On his recent claim in an interview for Men’s Health magazine that he would like to play until he’s 50:

“I’m not sure I quite said I would play until I was 50. … I love the game. I love playing. I love the preparation. I love being around my teammates. … I’ve been fortunate to play for Mr. [Robert] Kraft and Jonathan and the Kraft family, I’ve played under Coach Belichick. … I couldn’t have asked for a better career and experience than I’ve had here. I hope it doesn’t end soon.”

On whether he feels different now waking up than he did as a 27-year-old:

“Yeah, definitely. The biggest difference is I feel better now than I used to feel. That’s the encouraging part to me,” said Brady. “I’ve found ways that I can prepare my body and I can prepare myself so that I don’t go through that.

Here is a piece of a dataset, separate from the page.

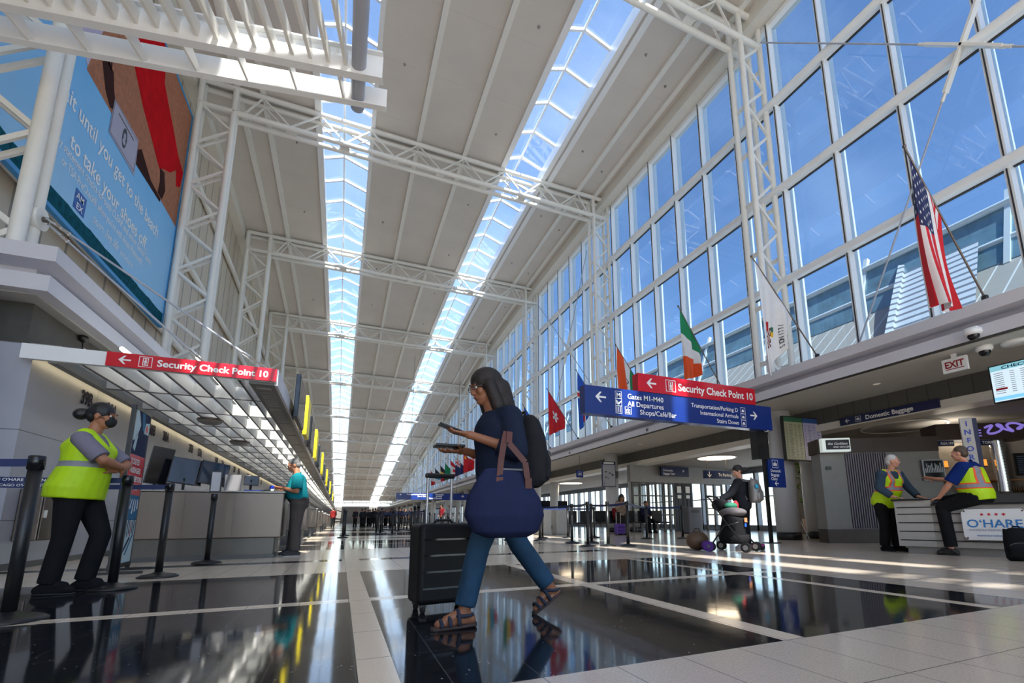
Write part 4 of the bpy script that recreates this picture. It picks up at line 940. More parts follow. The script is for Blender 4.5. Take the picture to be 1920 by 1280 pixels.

“I don’t buy into the fact that as you get older you’re just going to have to feel crappy for the rest of your life. I try to live my life, take what I’ve lived over the years, apply that to my everyday living so that I can wake up, feel good in the morning and be excited about going to work,” he continued. “It’s really a lifestyle decision. There’s certain steps that work for me. Hopefully I’ll be able to contribute that at some point to some other athletes and younger players. That’s actually something I feel really strongly about, because I do see so many athletes that say the exact same thing that you just said: ‘I’m older so I’m going to start feeling like crap.’ I haven’t had that experience. I’d love to be able to share that message with other people as well.”